→ **Description of the task**: Set aside the pictures and output only the lines from the one containing "Write the bpy" up to and including the one containing "WZ0, WZ1 = 0.12, 2.35".

◆ ◆ ◆ ◆ ◆

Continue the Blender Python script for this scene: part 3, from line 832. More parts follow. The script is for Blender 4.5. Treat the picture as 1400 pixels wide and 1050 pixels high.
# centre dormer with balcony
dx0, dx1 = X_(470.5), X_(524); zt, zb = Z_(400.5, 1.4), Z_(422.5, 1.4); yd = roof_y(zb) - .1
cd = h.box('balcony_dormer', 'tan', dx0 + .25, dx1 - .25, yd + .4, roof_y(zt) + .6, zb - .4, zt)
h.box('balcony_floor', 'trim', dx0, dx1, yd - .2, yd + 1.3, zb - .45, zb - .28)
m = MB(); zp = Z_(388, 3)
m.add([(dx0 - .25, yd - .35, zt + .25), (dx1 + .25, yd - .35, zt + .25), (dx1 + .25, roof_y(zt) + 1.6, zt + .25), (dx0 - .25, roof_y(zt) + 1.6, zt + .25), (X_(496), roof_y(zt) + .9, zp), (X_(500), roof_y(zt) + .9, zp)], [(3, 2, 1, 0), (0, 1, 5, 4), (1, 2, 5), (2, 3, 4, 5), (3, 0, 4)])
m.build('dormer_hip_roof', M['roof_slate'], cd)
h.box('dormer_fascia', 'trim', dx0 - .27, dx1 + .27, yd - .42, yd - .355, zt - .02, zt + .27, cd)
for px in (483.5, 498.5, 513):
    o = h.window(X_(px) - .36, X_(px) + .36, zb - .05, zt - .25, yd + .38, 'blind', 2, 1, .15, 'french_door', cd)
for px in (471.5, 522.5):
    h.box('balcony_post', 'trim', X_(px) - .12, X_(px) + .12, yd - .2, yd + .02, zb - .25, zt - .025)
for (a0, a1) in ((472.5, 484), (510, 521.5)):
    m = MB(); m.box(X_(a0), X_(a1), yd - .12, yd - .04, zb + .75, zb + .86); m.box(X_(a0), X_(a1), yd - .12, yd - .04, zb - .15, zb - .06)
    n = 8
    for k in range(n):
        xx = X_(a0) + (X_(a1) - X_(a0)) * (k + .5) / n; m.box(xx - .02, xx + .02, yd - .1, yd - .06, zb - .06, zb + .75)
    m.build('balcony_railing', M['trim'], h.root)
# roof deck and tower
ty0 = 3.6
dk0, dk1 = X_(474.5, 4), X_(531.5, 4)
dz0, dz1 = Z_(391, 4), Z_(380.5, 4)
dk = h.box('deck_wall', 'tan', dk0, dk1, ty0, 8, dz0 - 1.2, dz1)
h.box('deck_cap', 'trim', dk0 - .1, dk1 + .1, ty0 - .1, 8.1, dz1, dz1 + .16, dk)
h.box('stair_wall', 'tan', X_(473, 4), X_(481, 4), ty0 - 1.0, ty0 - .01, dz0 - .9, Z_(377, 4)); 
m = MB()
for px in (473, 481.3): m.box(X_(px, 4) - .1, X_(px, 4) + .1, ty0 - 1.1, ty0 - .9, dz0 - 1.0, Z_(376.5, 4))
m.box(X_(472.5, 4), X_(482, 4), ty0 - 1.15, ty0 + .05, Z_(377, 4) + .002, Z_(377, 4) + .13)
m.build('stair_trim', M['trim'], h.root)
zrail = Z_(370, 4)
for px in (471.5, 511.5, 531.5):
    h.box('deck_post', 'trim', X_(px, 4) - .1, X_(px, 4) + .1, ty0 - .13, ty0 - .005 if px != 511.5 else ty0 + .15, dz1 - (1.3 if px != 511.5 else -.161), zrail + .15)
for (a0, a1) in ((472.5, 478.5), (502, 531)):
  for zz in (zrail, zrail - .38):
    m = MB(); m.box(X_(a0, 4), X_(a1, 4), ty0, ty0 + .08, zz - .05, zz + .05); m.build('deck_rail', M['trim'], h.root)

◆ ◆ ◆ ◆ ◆

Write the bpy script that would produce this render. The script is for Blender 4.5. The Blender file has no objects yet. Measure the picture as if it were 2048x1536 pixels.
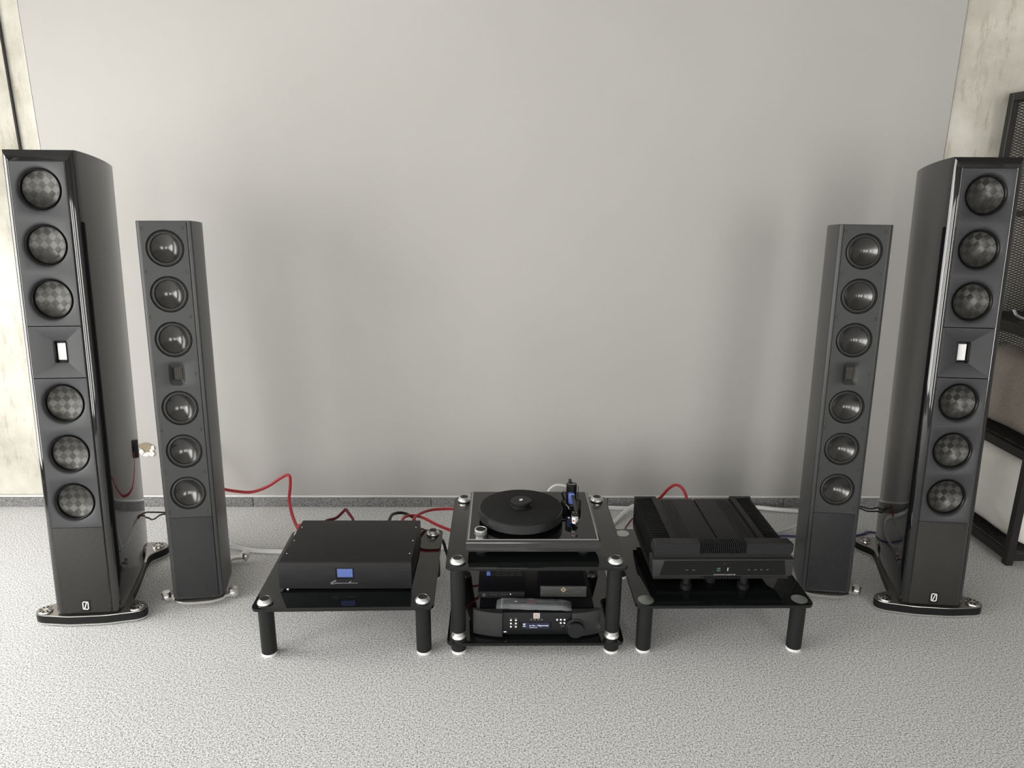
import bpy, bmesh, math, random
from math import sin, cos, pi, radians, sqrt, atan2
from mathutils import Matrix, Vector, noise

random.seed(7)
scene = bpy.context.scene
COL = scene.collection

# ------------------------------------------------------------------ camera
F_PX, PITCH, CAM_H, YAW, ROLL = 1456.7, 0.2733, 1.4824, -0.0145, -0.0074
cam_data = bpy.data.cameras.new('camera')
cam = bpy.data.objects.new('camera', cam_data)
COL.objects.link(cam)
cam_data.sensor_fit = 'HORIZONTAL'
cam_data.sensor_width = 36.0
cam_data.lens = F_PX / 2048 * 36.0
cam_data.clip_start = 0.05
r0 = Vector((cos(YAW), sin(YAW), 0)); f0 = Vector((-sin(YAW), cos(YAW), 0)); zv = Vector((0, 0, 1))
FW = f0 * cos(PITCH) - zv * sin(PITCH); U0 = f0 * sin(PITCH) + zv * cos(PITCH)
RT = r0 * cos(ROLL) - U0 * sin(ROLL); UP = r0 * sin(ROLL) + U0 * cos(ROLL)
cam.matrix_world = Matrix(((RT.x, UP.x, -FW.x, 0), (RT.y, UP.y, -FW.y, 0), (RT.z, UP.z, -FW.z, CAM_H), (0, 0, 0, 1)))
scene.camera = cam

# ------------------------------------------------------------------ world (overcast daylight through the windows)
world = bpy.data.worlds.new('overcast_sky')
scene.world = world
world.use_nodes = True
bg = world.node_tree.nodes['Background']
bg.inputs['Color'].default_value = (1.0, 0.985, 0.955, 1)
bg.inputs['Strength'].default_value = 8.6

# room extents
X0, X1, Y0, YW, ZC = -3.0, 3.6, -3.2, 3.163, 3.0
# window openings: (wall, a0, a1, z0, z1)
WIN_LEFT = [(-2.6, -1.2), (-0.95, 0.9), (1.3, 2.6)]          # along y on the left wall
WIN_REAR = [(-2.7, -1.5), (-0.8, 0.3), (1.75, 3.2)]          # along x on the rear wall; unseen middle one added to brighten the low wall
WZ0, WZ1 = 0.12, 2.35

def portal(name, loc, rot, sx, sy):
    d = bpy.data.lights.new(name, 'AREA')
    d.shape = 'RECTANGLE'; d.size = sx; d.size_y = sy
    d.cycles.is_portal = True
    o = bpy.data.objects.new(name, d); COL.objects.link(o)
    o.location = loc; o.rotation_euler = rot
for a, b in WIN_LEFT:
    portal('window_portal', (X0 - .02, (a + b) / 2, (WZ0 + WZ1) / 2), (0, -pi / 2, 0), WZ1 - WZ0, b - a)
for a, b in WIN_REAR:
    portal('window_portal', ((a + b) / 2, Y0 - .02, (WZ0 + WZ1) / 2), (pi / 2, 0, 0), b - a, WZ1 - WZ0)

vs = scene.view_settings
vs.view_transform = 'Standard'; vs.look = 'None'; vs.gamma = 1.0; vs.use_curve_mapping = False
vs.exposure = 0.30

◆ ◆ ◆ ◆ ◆

→ **Right answer**:
Write the bpy script that would produce this render. The script is for Blender 4.5. The Blender file has no objects yet. Measure the picture as if it were 2048x1536 pixels.
import bpy, bmesh, math, random
from math import sin, cos, pi, radians, sqrt, atan2
from mathutils import Matrix, Vector, noise

random.seed(7)
scene = bpy.context.scene
COL = scene.collection

# ------------------------------------------------------------------ camera
F_PX, PITCH, CAM_H, YAW, ROLL = 1456.7, 0.2733, 1.4824, -0.0145, -0.0074
cam_data = bpy.data.cameras.new('camera')
cam = bpy.data.objects.new('camera', cam_data)
COL.objects.link(cam)
cam_data.sensor_fit = 'HORIZONTAL'
cam_data.sensor_width = 36.0
cam_data.lens = F_PX / 2048 * 36.0
cam_data.clip_start = 0.05
r0 = Vector((cos(YAW), sin(YAW), 0)); f0 = Vector((-sin(YAW), cos(YAW), 0)); zv = Vector((0, 0, 1))
FW = f0 * cos(PITCH) - zv * sin(PITCH); U0 = f0 * sin(PITCH) + zv * cos(PITCH)
RT = r0 * cos(ROLL) - U0 * sin(ROLL); UP = r0 * sin(ROLL) + U0 * cos(ROLL)
cam.matrix_world = Matrix(((RT.x, UP.x, -FW.x, 0), (RT.y, UP.y, -FW.y, 0), (RT.z, UP.z, -FW.z, CAM_H), (0, 0, 0, 1)))
scene.camera = cam

# ------------------------------------------------------------------ world (overcast daylight through the windows)
world = bpy.data.worlds.new('overcast_sky')
scene.world = world
world.use_nodes = True
bg = world.node_tree.nodes['Background']
bg.inputs['Color'].default_value = (1.0, 0.985, 0.955, 1)
bg.inputs['Strength'].default_value = 8.6

# room extents
X0, X1, Y0, YW, ZC = -3.0, 3.6, -3.2, 3.163, 3.0
# window openings: (wall, a0, a1, z0, z1)
WIN_LEFT = [(-2.6, -1.2), (-0.95, 0.9), (1.3, 2.6)]          # along y on the left wall
WIN_REAR = [(-2.7, -1.5), (-0.8, 0.3), (1.75, 3.2)]          # along x on the rear wall; unseen middle one added to brighten the low wall
WZ0, WZ1 = 0.12, 2.35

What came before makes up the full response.